(EXERCISE DIRECTIONS): Look through the data below. Show each line where the string "Keep" occurs.

** Begin RECORDS TO PROCESS **

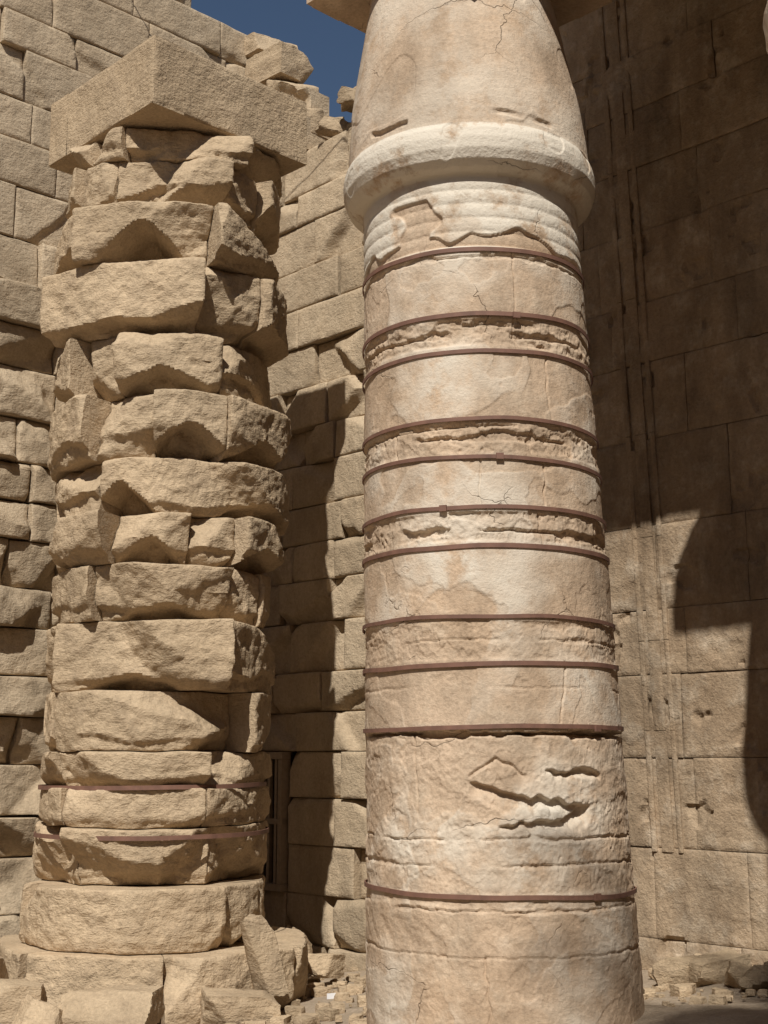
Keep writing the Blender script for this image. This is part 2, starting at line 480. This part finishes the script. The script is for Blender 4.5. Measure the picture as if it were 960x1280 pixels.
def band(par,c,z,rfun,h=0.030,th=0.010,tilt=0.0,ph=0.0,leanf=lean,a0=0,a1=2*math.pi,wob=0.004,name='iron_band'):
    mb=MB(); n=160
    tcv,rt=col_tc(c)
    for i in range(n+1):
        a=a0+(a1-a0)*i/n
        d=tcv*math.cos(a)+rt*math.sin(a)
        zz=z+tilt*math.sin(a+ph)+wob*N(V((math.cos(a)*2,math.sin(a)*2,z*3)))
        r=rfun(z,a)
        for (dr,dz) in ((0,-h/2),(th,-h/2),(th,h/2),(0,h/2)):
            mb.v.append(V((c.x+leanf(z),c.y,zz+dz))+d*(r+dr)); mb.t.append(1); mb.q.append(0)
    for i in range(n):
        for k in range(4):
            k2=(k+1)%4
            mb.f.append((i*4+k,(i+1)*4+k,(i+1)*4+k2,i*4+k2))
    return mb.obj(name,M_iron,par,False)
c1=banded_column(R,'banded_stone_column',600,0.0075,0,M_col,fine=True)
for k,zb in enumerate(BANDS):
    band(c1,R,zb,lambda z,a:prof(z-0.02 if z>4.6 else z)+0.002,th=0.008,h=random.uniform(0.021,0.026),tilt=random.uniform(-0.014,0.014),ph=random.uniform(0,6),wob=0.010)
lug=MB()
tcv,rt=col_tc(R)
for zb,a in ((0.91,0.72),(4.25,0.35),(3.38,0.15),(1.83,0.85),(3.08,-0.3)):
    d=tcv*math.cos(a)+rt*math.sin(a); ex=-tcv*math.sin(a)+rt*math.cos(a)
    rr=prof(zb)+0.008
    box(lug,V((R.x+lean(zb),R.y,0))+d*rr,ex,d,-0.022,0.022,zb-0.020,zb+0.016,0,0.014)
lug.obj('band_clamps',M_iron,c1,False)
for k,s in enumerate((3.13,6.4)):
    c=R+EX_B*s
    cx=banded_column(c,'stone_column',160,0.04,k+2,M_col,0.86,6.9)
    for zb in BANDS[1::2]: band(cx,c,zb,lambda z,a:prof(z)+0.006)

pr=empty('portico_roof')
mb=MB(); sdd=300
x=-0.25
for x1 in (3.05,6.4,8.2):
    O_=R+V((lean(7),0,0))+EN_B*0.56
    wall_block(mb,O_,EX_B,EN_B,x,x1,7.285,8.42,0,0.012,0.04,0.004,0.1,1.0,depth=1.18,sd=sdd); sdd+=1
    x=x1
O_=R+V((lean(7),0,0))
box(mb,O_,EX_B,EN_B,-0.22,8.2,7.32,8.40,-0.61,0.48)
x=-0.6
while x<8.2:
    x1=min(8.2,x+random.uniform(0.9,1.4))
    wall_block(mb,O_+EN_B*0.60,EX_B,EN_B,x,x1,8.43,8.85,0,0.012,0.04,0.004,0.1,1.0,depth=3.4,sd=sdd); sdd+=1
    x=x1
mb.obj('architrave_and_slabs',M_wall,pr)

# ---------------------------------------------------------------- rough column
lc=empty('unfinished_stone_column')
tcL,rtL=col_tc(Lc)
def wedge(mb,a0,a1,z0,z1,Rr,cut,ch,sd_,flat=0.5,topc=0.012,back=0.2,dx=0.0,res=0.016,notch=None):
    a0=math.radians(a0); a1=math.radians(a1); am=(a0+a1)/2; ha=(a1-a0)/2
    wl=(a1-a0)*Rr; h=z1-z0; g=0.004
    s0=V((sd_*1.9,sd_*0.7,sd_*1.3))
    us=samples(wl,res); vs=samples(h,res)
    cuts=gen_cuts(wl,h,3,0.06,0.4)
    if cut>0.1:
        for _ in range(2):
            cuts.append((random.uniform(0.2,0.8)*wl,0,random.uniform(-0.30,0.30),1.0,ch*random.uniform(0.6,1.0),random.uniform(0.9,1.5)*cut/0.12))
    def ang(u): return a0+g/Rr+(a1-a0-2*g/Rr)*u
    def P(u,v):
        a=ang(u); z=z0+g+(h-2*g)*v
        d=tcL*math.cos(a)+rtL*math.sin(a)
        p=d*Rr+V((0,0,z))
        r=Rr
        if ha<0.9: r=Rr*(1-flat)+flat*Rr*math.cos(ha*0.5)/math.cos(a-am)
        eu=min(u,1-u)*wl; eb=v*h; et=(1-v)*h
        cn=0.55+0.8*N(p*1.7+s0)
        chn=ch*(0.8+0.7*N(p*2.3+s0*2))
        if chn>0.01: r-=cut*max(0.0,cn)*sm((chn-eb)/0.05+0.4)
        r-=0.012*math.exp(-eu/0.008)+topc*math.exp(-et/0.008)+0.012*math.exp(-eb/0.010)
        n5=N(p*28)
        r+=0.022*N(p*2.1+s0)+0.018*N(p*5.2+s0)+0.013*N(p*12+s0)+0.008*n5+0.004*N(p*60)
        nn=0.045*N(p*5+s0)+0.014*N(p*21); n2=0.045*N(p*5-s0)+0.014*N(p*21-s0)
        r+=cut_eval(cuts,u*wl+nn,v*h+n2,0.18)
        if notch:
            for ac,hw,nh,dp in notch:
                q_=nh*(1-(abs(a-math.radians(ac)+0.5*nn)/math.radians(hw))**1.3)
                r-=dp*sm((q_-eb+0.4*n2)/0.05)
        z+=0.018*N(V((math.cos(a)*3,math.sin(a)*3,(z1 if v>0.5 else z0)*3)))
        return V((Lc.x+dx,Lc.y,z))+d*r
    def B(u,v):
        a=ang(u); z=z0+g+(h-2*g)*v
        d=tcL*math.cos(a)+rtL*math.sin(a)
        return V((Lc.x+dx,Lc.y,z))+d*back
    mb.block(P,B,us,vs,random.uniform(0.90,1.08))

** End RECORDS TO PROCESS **
** Begin RECORDS TO PROCESS **

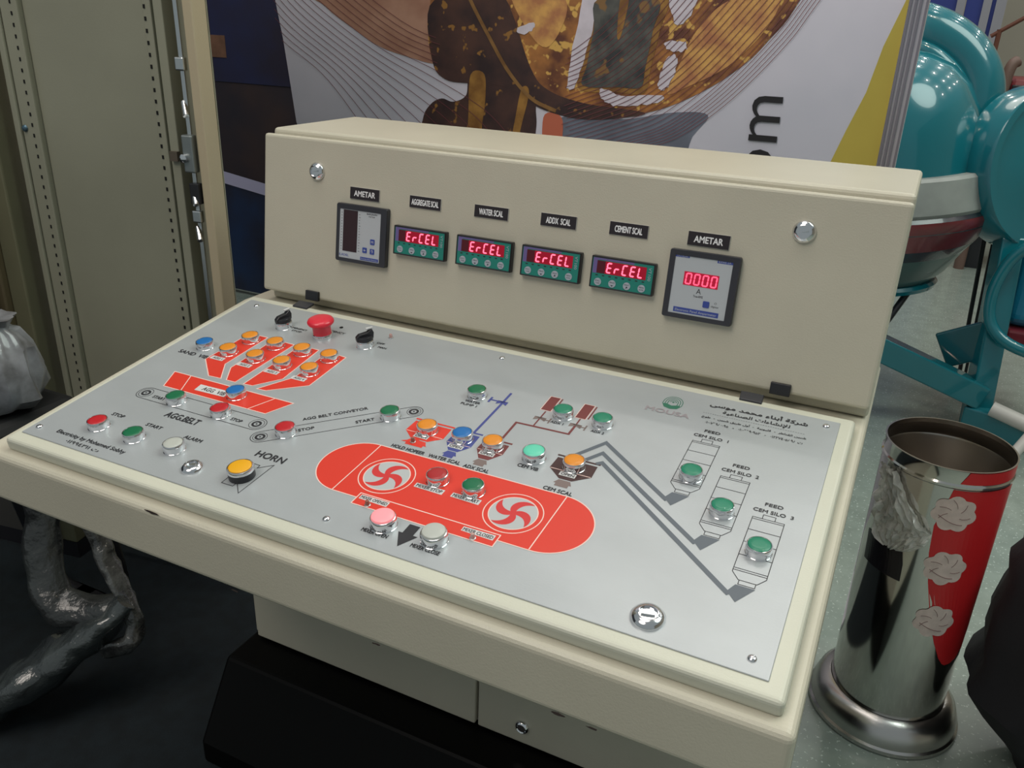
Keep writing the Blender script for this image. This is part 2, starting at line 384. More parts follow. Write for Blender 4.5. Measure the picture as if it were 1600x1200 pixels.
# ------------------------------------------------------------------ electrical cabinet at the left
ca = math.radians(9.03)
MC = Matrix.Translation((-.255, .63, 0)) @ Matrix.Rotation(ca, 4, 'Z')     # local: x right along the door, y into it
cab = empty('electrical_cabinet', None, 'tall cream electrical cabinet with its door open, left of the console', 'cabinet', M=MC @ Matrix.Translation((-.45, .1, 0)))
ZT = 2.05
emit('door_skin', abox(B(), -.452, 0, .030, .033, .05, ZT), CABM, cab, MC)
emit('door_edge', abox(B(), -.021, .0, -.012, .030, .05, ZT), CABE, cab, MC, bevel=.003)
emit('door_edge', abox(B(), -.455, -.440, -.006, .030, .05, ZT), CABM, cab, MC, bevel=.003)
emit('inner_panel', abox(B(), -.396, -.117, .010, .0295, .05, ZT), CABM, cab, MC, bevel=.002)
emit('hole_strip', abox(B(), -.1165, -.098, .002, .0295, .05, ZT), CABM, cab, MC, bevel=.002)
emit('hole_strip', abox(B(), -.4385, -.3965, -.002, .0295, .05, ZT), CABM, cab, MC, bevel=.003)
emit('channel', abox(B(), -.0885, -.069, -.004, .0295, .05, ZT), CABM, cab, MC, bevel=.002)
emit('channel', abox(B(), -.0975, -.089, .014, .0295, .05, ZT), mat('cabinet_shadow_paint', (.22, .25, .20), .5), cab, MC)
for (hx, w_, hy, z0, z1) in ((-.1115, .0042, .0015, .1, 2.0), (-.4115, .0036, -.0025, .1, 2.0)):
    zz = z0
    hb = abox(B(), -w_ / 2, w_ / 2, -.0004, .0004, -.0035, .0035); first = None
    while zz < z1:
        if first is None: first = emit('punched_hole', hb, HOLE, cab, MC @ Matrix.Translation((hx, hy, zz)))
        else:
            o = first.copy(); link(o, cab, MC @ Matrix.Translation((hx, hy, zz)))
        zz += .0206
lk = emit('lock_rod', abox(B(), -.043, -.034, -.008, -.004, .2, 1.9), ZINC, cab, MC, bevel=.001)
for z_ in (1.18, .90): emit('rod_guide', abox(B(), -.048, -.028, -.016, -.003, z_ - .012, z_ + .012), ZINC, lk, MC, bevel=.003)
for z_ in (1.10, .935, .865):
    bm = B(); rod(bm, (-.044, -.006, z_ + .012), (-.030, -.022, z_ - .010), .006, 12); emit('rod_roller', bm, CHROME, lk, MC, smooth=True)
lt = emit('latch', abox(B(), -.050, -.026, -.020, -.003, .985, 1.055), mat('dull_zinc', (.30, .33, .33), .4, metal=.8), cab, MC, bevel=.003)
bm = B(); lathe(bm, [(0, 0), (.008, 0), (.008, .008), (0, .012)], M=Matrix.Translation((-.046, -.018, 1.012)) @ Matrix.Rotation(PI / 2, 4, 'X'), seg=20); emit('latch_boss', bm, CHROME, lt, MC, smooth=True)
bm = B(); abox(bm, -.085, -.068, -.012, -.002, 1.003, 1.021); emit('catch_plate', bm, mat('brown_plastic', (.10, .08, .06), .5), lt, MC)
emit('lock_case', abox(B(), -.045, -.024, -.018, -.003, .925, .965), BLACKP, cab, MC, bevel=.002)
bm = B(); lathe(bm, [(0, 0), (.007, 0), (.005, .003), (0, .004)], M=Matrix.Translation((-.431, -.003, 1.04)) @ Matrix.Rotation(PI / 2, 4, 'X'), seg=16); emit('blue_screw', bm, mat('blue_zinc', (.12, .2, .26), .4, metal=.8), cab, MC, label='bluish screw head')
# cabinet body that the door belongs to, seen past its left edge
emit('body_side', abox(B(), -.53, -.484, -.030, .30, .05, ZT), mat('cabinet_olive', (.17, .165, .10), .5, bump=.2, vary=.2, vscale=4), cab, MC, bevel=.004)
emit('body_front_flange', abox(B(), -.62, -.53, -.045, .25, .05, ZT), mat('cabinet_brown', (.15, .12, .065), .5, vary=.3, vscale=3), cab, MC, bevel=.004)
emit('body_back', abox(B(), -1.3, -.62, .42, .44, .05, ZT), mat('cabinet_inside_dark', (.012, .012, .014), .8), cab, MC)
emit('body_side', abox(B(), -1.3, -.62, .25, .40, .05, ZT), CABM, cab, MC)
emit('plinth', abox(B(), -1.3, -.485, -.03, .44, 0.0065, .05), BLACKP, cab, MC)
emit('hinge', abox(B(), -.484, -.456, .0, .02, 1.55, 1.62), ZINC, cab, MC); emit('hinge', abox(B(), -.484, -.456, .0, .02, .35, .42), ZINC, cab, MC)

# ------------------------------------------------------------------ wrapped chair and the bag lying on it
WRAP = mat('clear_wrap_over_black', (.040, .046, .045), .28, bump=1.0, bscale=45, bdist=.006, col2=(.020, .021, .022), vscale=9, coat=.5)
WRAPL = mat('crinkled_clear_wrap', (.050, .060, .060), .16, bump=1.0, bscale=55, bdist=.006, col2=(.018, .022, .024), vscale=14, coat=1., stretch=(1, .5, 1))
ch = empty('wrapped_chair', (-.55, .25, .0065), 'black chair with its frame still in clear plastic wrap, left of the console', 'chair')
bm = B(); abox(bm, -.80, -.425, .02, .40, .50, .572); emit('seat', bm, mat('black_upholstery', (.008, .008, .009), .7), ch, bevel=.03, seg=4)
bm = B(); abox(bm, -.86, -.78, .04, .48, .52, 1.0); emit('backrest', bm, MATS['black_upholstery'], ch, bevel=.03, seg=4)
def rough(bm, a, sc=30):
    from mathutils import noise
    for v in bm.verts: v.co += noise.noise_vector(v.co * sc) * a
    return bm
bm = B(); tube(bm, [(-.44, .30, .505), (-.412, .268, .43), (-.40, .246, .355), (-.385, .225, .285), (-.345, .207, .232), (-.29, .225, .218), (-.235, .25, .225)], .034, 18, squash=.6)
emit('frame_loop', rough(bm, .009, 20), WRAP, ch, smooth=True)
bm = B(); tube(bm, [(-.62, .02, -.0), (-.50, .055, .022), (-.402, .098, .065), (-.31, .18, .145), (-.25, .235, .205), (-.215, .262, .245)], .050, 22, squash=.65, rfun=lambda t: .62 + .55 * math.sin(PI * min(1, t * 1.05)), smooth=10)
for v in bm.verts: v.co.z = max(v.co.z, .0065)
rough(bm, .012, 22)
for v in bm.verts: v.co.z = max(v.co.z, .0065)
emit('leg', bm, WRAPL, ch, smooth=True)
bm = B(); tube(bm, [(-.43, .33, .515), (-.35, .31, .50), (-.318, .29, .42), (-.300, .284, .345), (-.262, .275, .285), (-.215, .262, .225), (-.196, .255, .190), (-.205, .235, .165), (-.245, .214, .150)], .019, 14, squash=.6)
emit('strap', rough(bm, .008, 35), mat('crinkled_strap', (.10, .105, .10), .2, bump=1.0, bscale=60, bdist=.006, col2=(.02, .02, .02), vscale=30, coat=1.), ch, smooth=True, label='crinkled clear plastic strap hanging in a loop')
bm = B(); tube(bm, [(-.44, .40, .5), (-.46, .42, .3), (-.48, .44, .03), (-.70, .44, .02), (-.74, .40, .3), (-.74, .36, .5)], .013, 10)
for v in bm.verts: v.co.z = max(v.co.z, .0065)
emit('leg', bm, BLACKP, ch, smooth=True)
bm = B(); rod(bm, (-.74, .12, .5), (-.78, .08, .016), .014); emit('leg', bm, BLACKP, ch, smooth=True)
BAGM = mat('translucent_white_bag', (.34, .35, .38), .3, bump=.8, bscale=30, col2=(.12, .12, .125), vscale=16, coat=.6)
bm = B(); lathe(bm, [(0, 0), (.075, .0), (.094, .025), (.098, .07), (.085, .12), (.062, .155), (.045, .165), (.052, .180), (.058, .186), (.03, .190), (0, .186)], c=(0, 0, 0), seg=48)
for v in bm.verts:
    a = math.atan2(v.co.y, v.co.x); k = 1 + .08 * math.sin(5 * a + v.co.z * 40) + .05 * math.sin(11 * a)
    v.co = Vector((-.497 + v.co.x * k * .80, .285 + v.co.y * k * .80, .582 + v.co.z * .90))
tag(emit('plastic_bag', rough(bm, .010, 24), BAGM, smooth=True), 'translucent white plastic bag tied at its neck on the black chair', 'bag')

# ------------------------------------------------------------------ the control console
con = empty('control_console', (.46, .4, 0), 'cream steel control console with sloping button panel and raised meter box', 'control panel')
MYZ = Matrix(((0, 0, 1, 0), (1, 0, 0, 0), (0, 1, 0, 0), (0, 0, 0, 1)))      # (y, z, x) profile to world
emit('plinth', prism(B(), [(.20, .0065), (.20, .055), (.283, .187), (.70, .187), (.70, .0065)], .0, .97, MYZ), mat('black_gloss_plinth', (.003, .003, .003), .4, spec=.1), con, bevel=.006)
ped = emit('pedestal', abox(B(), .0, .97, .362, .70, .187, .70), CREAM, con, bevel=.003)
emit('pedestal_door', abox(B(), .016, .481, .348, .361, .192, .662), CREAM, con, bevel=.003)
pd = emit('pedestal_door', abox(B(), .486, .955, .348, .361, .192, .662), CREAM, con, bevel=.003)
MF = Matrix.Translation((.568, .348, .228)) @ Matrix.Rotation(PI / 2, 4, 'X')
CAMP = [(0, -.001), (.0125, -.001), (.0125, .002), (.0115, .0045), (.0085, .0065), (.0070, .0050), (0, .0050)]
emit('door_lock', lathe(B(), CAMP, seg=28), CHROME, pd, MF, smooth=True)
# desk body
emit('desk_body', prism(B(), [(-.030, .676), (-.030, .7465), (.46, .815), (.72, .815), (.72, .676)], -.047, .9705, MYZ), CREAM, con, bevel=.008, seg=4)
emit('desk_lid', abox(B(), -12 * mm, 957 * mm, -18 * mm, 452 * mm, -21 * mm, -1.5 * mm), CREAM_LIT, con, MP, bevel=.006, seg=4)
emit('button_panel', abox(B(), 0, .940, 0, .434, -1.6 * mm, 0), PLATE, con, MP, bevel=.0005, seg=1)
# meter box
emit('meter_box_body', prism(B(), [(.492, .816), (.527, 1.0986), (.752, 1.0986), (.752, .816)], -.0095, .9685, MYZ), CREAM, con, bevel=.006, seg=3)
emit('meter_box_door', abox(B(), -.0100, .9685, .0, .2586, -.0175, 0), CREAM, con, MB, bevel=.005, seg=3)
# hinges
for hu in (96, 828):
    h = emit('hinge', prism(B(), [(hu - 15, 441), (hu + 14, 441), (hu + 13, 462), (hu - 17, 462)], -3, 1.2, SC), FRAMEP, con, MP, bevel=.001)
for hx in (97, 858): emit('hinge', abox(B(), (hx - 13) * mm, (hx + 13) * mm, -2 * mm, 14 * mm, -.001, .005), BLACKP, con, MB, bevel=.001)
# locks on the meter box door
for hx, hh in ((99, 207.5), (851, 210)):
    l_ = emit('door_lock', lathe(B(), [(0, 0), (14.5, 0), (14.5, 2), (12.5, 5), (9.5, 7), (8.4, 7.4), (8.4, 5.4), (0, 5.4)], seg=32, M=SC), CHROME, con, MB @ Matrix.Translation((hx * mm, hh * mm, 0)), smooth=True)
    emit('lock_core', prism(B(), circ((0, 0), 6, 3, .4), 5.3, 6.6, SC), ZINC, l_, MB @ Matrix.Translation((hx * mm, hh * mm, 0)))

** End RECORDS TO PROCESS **

(WRITTEN REPLY):
Keep writing the Blender script for this image. This is part 2, starting at line 480. This part finishes the script. The script is for Blender 4.5. Measure the picture as if it were 960x1280 pixels.
Keep writing the Blender script for this image. This is part 2, starting at line 384. More parts follow. Write for Blender 4.5. Measure the picture as if it were 1600x1200 pixels.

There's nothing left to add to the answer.